What are Origins and Customs are Associated with Shrove Tuesday / Pancake Day
If you have begun the new year with a resolution to eat healthily and come through January pretty much unscathed, then you may feel justified in feasting on some delicious pancakes on Shrove Tuesday.
Sometimes referred to as Shrove Tuesday or Mardi Gras (which literally means ‘fat Tuesday’) this day of celebration which occurs just before the start of the Christian season of Lent has become a regular custom, but when a where did it all start and what are the various customs we still observe today?

Why is it called Shrove Tuesday?
In the UK, the name Shrove Tuesday comes from the word ‘shriven’. In the Middle Ages in England, before Lent started on Ash Wednesday, Christians would attend confession where they would be ‘shriven’ from their sins before the beginning of Lent.
When is Pancake Tuesday and why do we Eat Pancakes?
Lent was a time when Christians fasted to remember the time Jesus Christ spent 40 days and 40 nights fasting in the desert. Lent usually runs for 46 or 47 days with the start of it varying each year depending on when Easter Sunday falls. Therefore, Pancake Tuesday and Ash Wednesday can fall on different dates between the start of February and early March each year.
The custom of eating pancakes came from the fact that people had to use up fats like milk and butter and other foods like eggs before they started their fasting the next day. Therefore, when these ingredients were mixed together with some ground up grain (flour), the result was pancakes.
In other countries such as Poland and Sweden, sweet cakes, and buns are made while in Estonia, people traditionally eat a type of pea soup. The Spanish eat omelets while in Portugal they feast on doughnuts.
What is Mardi Gras and Where is it Celebrated?
Mardi Gras, which means Fat Tuesday, is a carnival which is most notably celebrated in New Orleans in Louisiana in the US. Louisiana has a strong French influence due to its colonial past and Mardi Gras is a time for parades and feasting before the beginning of Lent. Pre-Lenten carnivals are celebrated in some European and South American countries as well and the word carnival itself comes from the old Latin phrase carnem levare, which means to take away meat, a nod to fasting which was to follow.
What are Some Other Pancake Day Traditions?
Shrove Tuesday isn’t just about gorging on pancakes, it also a day when people around the world engage in all kinds of weird and wonderful customs.
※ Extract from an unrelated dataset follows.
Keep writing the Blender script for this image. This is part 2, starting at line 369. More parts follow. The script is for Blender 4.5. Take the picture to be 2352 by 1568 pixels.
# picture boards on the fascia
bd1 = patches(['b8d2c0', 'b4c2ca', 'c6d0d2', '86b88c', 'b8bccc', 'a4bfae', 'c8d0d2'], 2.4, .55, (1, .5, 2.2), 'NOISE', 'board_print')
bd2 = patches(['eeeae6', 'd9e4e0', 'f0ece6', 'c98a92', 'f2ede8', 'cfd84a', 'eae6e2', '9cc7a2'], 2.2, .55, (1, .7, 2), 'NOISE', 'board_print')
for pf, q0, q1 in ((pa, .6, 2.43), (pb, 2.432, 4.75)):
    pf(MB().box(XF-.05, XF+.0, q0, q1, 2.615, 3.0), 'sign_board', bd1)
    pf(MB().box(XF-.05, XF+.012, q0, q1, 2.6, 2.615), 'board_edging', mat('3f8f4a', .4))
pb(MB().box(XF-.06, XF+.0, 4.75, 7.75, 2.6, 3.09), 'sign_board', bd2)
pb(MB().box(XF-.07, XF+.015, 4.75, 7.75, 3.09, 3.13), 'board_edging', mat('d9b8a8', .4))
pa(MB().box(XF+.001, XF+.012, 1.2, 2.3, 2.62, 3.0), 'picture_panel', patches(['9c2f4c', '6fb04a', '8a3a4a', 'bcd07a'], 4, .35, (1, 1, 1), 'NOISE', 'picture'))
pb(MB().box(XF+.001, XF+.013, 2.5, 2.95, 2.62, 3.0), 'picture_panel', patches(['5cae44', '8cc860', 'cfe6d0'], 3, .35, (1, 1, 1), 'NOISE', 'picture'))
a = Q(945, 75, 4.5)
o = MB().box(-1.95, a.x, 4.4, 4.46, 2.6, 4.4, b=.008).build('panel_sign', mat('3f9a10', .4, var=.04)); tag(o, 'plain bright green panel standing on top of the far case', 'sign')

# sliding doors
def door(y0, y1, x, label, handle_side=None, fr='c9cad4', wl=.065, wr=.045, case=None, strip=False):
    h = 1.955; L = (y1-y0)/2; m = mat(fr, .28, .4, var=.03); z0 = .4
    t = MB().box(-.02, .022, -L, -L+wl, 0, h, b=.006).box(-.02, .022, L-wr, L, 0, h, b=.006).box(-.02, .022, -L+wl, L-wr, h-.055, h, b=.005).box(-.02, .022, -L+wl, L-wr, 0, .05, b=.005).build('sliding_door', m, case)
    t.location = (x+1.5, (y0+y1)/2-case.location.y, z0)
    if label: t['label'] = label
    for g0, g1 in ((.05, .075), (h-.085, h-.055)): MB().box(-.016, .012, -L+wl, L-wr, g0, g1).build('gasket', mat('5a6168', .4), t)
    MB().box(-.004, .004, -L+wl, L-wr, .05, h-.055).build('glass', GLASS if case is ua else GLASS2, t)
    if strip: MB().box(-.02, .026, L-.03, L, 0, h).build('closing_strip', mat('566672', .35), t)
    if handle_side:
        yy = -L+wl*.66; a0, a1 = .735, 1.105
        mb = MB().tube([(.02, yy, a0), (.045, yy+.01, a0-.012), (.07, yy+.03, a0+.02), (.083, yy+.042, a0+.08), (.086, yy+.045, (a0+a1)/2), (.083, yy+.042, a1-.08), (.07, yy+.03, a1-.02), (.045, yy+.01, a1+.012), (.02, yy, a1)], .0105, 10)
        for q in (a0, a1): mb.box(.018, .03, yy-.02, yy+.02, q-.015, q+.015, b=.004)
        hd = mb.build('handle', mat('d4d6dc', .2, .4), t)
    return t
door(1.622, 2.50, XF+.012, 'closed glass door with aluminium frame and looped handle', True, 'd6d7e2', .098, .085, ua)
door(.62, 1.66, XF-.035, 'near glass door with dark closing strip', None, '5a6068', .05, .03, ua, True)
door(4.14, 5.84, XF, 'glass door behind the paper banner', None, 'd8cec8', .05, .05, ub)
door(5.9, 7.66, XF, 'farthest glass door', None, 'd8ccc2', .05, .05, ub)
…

In many villages in England, there are Pancake Races where people race each other while holding frying pans full of pancakes while in one village in Derby, there is an annual Shrovetide football match which is played through the town, along a three-mile course and features teams of dozens of players on each side.
In Denmark, an ancient tradition of hitting the cat out the barrel has been modified for modern-day. The tradition started when people would hit a wooden barrel with sticks to drive out the cat, which symbolized evil spirits. Nowadays, children dress up and hit a cardboard box that contains sweets instead of a cat.